E aceitando a guerra, aceita os mortos e que haja número para os mortos.
E aceitando os números aceita não acreditar nas negociações de paz,
aceita ler todo dia da guerra, dos números, da longa duração.
A gente se acostuma a esperar o dia inteiro e
ouvir no telefone: hoje não posso ir.
A sorrir para as pessoas sem receber um sorriso de volta.
A ser ignorado quando precisava tanto ser visto.
A gente se acostuma a pagar por tudo o que deseja e o de que necessita.
A lutar para ganhar o dinheiro com que pagar.
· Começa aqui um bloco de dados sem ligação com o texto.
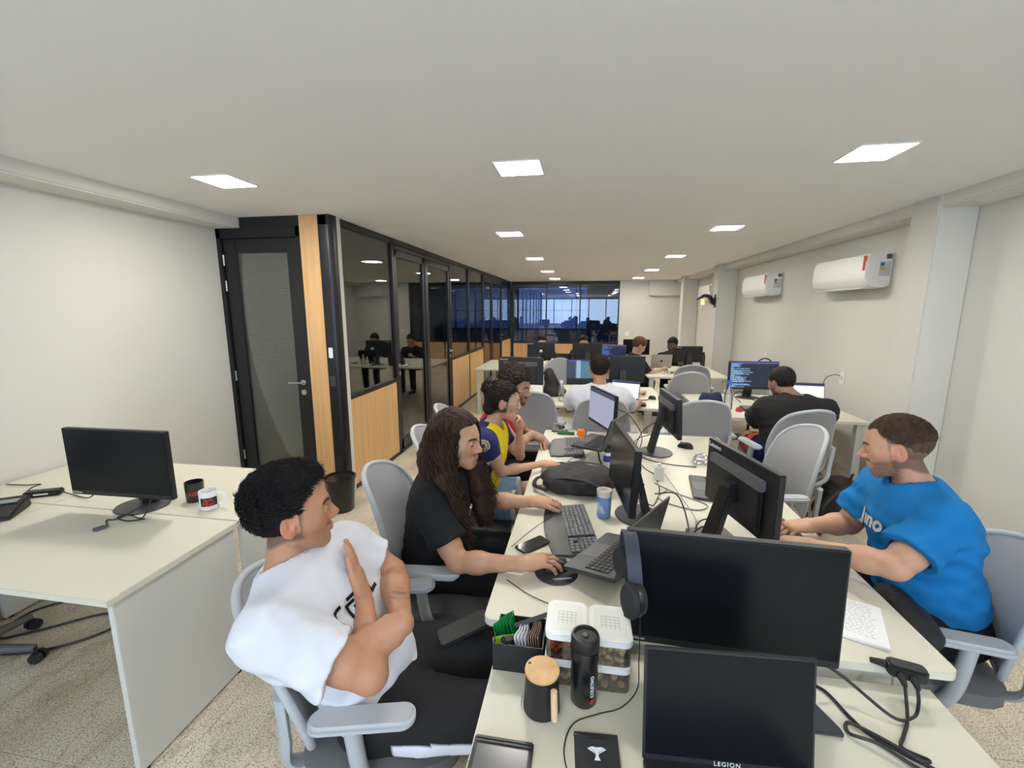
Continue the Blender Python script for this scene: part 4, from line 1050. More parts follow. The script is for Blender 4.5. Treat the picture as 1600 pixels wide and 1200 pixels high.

E a ganhar menos do que precisa.
E a fazer filas para pagar.
E a pagar mais do que as coisas valem.
E a saber que cada vez pagará mais.
E a procurar mais trabalho, para ganhar mais dinheiro, para
ter com que pagar nas filas que se cobra.
A gente se acostuma a andar na rua e a ver
cartazes.
A abrir as revistas e a ver anúncios.
A ligar a televisão e a ver comerciais.
A ir ao cinema e engolir publicidade.
A ser instigado, conduzido, desnorteado, lançado na infindável catarata dos produtos.
A gente se acostuma à poluição.
As salas fechadas de ar condicionado e cheiro de
cigarro.
A luz artificial de ligeiro tremor.
Ao choque que os olhos levam na luz natural.
Às bactérias da água potável.
A contaminação da água do mar.
A lenta morte dos rios.
Se acostuma a não ouvir o passarinho, a não ter
galo de madrugada,
a temer a hidrofobia dos cães, a não colher fruta no pé, a não ter sequer uma planta.
A gente se acostuma a coisas demais para não sofrer.
Em doses pequenas, tentando não perceber, vai se
afastando uma dor aqui,
um ressentimento ali, uma revolta acolá.
Se o cinema está cheio a gente senta na primeira
fila e torce um pouco o pescoço.
Se a praia está contaminada a gente só molha os pés e sua no resto do corpo.
Se o trabalho está duro, a gente se consola
pensando no fim de semana.
E se no fim de semana não há muito o que fazer a gente vai dormir cedo
e ainda fica satisfeito porque tem sempre sono atrasado.
A gente se acostuma para não se ralar na
aspereza, para preservar a pele.
Se acostuma para evitar feridas, sangramentos, para esquivar-se
da faca e da baioneta, para poupar o peito.
A gente se acostuma para poupar a vida que aos poucos se gasta e, que gasta,
de tanto acostumar, se perde de si mesma.